Stan Shebs wrote:
Beware of genealogical publications though. My
mother's side of the
family is
Mormon, and they have lots and lots of confirmable people and dates.
So I think you do need some notion of importance. One of the ideas I've
thrown
out is to count the people to whom the article subject matters in some
way [...]
I believe this is being discuseed at someplace like [[Wikipedia:Criteria
for inclusion of Biographies]]. Biographical entries seem to have the
greatest potential for the addition of pointless trivia to the project.
Much of this trivia is verifiable, as several recent article skirmishes
have shown.
Simple, objective criteria for importance have been elusive, and it does
not help that there isn't much agreement about the project mission in
this area.
Jimbo Wales wrote:
For [articles so trivial as to deserve deletion] the
least
controversial rule is confirmability.
That policy doesn't help the project much.

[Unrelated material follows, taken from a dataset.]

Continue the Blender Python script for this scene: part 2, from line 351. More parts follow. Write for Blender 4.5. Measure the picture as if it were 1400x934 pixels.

Shall we modify the Rambot
to upload the U.S. Census tapes prior to 1890 (or whatever year they are
now available for)? There is all manner of data about people, that is
arguably of interest to at least someone, since, after all, people pay
for the tapes. And it may make more than a stub, in that census forms
then as now asked a variety of questions other than name and address.
Similarly, some states now have property tax information on line,
including photos. Shall we upload all this, and have an article on
every address? "No, they would just be stubs!" "Then merge them into
articles on each street in each town that can be 32k long!" Clearly
importance of the topic becomes a criteria, not just verifiability.